HELSINKI: Alko on Friday announced that its annual revenue has grown in spite of a decrease in sales volume.
On Friday, the state-owned alcohol retail monopoly reported that last year its revenue crept up by 2.8 million Euros year-on-year to 1,162.7 million Euros, while its sales volume decreased by 500,000 liters to 93.5 million liters – equivalent to 15.7 million liters of pure alcohol.
Hille Korhonen, the chief executive of Alko, interprets the numbers as an indication of the rising quality of alcoholic beverages consumed in Finland.
Alko revealed, for example, that the sales of sparkling wines increased by roughly 3.5 percent year-on-year to 5.4 million liters, those of rosé wines by 11 percent to 1.0 million liters and those of non-alcoholic beverages by 27 percent to 500,000 liters.
The sales of red wines, by contrast, tapered off by some 1.5 percent year-on-year to 24.5 million liters and those of vodkas by 1.5 percent to 13.9 million liters.

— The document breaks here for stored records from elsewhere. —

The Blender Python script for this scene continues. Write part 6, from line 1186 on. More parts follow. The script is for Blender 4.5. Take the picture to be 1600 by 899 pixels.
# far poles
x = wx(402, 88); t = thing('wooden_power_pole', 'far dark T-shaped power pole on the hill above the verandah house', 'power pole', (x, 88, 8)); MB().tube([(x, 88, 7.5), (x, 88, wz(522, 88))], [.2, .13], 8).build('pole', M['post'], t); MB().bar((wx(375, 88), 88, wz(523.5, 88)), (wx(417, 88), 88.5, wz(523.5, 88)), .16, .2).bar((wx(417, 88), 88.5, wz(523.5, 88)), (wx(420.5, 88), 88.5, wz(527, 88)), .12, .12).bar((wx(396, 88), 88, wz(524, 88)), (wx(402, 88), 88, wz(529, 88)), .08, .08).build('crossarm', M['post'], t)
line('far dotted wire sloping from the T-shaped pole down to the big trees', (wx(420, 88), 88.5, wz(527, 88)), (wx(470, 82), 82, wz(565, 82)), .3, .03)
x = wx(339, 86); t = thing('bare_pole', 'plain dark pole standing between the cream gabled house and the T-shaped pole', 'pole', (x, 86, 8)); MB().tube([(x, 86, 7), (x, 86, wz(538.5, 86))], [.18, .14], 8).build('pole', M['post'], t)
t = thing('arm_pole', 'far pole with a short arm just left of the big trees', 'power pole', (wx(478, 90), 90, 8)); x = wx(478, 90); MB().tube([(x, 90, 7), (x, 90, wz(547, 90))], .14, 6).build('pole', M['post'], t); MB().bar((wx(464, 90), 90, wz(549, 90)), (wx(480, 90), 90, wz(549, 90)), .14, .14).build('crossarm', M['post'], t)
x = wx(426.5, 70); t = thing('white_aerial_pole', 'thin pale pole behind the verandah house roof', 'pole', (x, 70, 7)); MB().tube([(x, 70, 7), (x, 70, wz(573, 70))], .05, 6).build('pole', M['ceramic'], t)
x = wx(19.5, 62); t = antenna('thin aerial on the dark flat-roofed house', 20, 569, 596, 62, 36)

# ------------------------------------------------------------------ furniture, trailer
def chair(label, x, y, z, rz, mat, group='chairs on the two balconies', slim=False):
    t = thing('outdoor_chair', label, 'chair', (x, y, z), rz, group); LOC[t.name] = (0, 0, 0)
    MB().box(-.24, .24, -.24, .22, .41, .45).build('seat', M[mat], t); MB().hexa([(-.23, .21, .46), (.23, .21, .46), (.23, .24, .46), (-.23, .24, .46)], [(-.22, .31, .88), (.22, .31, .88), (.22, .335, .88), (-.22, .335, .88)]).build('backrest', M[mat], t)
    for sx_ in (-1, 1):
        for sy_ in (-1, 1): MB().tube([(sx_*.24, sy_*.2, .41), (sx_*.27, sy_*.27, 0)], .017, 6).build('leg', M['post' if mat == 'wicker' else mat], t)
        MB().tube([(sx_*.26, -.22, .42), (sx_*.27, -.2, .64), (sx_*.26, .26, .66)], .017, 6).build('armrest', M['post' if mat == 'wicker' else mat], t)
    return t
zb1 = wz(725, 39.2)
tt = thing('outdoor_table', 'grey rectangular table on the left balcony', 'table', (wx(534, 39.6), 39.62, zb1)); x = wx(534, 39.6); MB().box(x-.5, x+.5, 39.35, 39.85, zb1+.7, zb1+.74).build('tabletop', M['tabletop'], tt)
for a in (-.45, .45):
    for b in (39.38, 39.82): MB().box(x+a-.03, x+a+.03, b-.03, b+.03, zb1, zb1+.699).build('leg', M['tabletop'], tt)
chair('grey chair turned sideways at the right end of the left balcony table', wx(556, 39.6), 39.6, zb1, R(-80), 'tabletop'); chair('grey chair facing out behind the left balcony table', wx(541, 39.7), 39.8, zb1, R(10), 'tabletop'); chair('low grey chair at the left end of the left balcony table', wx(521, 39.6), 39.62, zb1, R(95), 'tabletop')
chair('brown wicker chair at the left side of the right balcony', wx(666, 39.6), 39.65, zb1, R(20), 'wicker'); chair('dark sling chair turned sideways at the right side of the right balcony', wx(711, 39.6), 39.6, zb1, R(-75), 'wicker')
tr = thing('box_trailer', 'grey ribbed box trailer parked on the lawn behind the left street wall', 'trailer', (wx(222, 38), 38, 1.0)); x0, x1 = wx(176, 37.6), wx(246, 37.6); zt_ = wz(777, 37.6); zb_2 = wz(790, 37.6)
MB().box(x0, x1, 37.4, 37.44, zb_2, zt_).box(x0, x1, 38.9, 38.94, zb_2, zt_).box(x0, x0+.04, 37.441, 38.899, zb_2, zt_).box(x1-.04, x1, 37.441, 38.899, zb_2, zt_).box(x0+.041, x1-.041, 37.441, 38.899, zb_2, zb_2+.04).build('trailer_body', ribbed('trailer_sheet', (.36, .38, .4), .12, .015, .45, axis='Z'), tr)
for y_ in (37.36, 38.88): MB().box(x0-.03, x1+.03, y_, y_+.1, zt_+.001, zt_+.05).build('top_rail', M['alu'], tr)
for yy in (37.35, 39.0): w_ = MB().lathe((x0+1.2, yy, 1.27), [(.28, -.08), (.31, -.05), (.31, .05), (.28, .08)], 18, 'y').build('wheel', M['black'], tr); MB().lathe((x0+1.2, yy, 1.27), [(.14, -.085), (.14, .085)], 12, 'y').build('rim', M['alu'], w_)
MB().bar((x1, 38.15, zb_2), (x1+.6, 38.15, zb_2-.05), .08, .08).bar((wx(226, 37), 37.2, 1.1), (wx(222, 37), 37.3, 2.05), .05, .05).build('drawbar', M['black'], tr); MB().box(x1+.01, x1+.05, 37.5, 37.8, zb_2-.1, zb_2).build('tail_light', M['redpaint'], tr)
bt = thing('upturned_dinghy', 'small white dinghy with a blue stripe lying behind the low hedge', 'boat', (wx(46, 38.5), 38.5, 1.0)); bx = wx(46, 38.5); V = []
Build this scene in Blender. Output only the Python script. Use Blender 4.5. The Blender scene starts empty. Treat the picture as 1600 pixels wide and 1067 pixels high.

The decline in sales volume was to some extent slowed down by the web-shop launched by the alcohol retailer in the second half of last year.
“The web-shop has exceeded our expectations,” Korhonen states in a press release. “The web-shop was our largest shop in December, indicating that the demand for its services clearly exists. We will continue to develop the web-shop and its services, and will invite our customers to participate in the development.”
Alko also reported that its operating profit declined by 3.1 million from the previous year to 46.6 million Euros in 2016. Its board of directors is consequently proposing a dividend payout of 30 million Euros.